Impossible to really describe, “The Grudge” is a metaphysical thrill ride full of imagination and psychological manipulation. It will draw comparison’s – some fair, some not – to “The Ring,” but Shimizu should be applauded for creating an ethereal world uniquely his own, one with its own set of rules and regulations that work in the context of the film they inhabit. More so, American screenwriter Stephen Susco has made the plot accessible for domestic audiences without sacrificing the Asian sensibilities integral to it spooky success. Japanese horror, especially from recent masters of the genre like Kiyoshi Kurosawa (“The Cure”) and Hideo Nakata (“Ringu”), isn’t big on explanation, open questions and unresolved denouements key to keeping people off their guard.
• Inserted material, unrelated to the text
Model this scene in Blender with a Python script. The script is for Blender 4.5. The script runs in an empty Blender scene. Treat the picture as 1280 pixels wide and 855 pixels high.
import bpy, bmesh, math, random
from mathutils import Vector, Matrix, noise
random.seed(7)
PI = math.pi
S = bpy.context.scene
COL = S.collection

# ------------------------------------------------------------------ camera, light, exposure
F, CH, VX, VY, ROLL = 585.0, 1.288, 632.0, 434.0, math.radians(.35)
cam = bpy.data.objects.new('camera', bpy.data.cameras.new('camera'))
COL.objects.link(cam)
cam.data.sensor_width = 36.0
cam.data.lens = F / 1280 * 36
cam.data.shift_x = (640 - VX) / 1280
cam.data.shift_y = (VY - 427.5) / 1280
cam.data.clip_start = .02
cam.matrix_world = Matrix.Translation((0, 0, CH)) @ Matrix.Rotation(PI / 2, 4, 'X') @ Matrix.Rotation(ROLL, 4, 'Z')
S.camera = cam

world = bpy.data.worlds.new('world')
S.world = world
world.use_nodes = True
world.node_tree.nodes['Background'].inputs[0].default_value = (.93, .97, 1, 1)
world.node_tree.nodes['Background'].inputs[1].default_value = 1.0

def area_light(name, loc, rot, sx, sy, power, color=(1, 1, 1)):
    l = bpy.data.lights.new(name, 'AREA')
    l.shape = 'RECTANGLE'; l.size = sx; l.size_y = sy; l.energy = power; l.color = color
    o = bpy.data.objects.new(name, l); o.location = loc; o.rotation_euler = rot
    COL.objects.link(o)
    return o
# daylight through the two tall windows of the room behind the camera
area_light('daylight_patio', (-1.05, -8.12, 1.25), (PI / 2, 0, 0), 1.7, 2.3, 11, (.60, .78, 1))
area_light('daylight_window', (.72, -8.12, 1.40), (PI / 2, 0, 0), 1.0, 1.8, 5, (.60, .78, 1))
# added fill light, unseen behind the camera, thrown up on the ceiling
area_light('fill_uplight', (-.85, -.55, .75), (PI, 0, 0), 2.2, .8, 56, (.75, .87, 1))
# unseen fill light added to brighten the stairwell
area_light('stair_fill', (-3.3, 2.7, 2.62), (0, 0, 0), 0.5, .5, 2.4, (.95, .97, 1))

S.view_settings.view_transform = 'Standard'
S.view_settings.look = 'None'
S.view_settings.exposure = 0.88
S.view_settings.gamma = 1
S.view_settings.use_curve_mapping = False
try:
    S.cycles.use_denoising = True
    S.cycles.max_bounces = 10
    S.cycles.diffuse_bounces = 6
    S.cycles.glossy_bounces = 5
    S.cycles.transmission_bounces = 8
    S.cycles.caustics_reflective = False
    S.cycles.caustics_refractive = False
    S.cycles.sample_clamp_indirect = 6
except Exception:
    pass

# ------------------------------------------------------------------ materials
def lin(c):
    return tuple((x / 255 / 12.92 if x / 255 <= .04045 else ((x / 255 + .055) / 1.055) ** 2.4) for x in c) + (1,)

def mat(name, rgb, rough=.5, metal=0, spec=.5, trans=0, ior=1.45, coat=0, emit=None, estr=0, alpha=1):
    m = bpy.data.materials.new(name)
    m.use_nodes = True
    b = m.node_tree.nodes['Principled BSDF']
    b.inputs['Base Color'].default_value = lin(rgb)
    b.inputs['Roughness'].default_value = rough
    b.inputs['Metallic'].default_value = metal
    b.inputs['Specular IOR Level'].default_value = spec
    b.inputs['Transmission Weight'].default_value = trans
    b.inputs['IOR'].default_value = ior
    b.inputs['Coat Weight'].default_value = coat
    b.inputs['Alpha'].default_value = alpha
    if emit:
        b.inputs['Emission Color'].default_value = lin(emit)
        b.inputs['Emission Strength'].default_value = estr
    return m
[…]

That’s the way it is here, so anyone looking for riddles answered or cute little bows tying things together will be deeply disappointed.

 

However, if you like this sort of thing, and I most certainly do, than “The Grudge” is one hot ticket. Shimizu understands it is the unknown and the unseen that’s scariest, resorting to gurgled growls and passing glimpses of greasy-haired demons to illicit shrieks and shouts from theater audiences. Shot in a never-ending series of creamy blues and pixilated grays, the film never allows the viewer to get their bearings nor an opportunity to leave the confined spaces its deftly planted them within. And when color or light does appear, it is a shock to the system, like apparently returning to the real world after enduring a terrible nightmare only to have that world’s luster slowly dissolve away into nothingness the bad dream continuing.

 

Unsurprisingly, this isn’t really an actor’s movie. Mostly, all everyone has to do is run around looking half-dead or completely scared out of his or her minds, and they all do the open-mouthed terror thing with aplomb. Gellar, no stranger to the supernatural with “Buffy the Vampire Slayer,” tries her best to be Sherlock Holmes but it’s so apparent both Shimizu and Susco could care less about sleuthing and more about shocking she’s unfortunately left dangling. As for Pullman, his part is really only a cameo, but it’s still an effective one and the audience’s first introduction to him is one they’re going to remember. Also, while I tend to go for the Japanese horror ethos of leaving things hanging, I’m not a big fan of things happening for no apparent reason. The ghosts of “The Grudge” spend a lot of time showing off for Karen, revealing bits and pieces of their backstory to her but to what end is never really clear. It doesn’t make sense, especially when people who spend no more than a few minutes in the house get haunted down like dogs and dispatched without so much as a thank you or a post-coital cigarette.

 

Still, this is one significantly scary fright flick bending time and looping in on itself like a giant puzzle box, Only this one is full of razors instead of a candy surprise. Choosing to remake this picture in Japan with the original’s director and crew proves to be ingenious, the movie a thrifty combination of Kurosawa’s “Sčance,” Boorman’s “The Exorcist” and Coppola’s  “Lost in Translation.” More so, it intelligently embraces the audience and assumes they don’t need every moment, every nuance spelled out, using imagination and slight of hand to create a sense of eminent doom that’s completely palpable. “The Grudge” works, and I’ve got the sweaty palms to prove it.